◆ Source excerpt ◆

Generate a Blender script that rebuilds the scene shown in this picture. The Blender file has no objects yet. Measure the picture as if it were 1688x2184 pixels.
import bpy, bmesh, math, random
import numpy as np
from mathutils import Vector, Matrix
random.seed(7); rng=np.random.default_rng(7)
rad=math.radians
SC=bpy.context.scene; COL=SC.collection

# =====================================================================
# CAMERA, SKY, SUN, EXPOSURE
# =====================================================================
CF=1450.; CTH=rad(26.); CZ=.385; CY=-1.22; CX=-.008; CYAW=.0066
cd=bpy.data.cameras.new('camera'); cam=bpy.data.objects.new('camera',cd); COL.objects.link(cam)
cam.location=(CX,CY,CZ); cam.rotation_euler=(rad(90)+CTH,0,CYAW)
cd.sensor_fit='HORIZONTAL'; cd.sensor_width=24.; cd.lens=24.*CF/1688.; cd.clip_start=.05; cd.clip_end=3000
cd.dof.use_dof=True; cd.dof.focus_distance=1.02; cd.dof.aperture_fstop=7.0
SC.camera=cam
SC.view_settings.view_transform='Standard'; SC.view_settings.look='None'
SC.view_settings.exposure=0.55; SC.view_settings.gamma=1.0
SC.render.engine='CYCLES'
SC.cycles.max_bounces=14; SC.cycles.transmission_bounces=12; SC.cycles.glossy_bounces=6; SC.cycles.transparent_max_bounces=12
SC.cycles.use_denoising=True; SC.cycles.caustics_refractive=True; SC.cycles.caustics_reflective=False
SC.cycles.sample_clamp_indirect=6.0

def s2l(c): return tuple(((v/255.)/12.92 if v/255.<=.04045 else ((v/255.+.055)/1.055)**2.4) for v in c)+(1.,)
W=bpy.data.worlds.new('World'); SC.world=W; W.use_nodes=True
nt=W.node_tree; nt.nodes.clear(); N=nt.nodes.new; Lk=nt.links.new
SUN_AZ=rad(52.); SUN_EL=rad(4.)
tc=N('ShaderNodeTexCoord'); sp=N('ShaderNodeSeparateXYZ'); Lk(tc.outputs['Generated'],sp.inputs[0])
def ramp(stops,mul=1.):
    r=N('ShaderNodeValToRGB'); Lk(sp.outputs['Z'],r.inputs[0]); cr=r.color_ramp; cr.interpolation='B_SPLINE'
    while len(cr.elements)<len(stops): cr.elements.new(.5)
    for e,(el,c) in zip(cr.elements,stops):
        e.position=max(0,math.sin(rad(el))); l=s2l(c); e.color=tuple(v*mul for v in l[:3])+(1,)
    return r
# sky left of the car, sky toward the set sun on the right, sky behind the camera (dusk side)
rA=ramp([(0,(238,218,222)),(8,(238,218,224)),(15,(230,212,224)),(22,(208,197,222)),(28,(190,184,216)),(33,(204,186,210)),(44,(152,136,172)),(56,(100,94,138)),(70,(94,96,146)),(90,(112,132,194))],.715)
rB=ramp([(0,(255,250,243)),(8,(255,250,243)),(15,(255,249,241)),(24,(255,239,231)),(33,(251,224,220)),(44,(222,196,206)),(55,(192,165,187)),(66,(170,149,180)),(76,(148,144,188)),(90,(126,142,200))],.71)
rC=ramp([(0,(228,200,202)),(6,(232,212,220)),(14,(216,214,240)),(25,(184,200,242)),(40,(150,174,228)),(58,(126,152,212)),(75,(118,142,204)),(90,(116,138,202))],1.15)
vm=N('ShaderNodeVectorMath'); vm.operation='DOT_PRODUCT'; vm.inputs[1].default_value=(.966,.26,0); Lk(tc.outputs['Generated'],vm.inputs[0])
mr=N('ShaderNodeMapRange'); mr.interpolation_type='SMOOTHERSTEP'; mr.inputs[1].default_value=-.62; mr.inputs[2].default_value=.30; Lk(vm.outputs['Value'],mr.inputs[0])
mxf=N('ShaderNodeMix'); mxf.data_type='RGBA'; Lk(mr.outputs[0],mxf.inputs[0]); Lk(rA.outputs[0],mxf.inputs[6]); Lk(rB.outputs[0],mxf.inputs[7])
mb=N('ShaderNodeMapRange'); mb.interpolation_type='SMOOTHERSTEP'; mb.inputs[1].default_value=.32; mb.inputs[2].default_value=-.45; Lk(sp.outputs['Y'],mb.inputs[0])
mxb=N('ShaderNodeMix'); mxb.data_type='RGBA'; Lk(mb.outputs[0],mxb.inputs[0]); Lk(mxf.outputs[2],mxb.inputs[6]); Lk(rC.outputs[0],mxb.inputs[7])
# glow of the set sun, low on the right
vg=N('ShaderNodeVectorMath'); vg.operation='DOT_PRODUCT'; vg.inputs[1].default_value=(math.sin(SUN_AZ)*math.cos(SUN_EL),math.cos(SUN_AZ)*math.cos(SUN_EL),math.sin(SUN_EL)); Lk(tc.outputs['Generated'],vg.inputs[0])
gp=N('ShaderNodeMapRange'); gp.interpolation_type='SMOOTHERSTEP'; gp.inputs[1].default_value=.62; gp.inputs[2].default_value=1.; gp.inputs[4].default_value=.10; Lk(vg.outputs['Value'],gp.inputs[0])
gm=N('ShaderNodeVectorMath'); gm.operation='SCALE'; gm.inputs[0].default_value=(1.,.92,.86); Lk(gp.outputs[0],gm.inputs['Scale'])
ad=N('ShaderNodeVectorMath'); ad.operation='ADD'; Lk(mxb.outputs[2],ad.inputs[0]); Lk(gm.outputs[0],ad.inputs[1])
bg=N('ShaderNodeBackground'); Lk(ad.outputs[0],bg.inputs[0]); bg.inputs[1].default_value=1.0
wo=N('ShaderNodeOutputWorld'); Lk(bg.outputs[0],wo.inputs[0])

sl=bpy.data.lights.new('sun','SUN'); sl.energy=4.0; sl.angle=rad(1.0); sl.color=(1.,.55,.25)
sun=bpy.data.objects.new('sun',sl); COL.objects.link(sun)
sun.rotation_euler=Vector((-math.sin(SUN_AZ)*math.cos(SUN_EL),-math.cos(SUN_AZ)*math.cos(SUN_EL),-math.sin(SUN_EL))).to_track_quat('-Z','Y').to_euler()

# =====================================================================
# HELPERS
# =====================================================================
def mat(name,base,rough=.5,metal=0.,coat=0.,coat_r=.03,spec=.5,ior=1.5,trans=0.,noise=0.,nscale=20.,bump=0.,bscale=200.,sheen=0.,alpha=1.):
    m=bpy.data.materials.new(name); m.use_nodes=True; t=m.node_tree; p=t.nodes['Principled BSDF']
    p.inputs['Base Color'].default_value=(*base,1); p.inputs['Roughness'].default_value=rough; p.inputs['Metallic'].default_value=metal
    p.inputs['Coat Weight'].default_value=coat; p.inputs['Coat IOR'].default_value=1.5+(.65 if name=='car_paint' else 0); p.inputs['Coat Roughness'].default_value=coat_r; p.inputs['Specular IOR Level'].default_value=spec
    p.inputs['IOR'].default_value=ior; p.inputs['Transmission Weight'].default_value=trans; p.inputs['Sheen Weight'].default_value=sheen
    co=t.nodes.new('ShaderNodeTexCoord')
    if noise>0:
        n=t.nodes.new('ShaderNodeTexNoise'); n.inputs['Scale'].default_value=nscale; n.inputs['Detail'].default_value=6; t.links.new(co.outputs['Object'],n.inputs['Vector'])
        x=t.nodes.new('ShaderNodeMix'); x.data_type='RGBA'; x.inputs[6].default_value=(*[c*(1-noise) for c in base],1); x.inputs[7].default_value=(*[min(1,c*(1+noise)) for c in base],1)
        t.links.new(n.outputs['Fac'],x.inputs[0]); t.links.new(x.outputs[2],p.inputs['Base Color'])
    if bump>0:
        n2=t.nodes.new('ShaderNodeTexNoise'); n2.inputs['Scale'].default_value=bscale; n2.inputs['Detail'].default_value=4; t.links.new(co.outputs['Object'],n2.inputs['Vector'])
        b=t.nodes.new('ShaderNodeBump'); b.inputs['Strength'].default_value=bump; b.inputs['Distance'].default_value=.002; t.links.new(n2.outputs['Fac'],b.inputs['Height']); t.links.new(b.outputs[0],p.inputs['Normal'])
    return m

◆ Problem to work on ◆
Set down verbatim only the lines between the start of the data above and the line with "SC.cycles.sample_clamp_indirect=6.0", both boundaries included.

◆ Final answer ◆
Generate a Blender script that rebuilds the scene shown in this picture. The Blender file has no objects yet. Measure the picture as if it were 1688x2184 pixels.
import bpy, bmesh, math, random
import numpy as np
from mathutils import Vector, Matrix
random.seed(7); rng=np.random.default_rng(7)
rad=math.radians
SC=bpy.context.scene; COL=SC.collection

# =====================================================================
# CAMERA, SKY, SUN, EXPOSURE
# =====================================================================
CF=1450.; CTH=rad(26.); CZ=.385; CY=-1.22; CX=-.008; CYAW=.0066
cd=bpy.data.cameras.new('camera'); cam=bpy.data.objects.new('camera',cd); COL.objects.link(cam)
cam.location=(CX,CY,CZ); cam.rotation_euler=(rad(90)+CTH,0,CYAW)
cd.sensor_fit='HORIZONTAL'; cd.sensor_width=24.; cd.lens=24.*CF/1688.; cd.clip_start=.05; cd.clip_end=3000
cd.dof.use_dof=True; cd.dof.focus_distance=1.02; cd.dof.aperture_fstop=7.0
SC.camera=cam
SC.view_settings.view_transform='Standard'; SC.view_settings.look='None'
SC.view_settings.exposure=0.55; SC.view_settings.gamma=1.0
SC.render.engine='CYCLES'
SC.cycles.max_bounces=14; SC.cycles.transmission_bounces=12; SC.cycles.glossy_bounces=6; SC.cycles.transparent_max_bounces=12
SC.cycles.use_denoising=True; SC.cycles.caustics_refractive=True; SC.cycles.caustics_reflective=False
SC.cycles.sample_clamp_indirect=6.0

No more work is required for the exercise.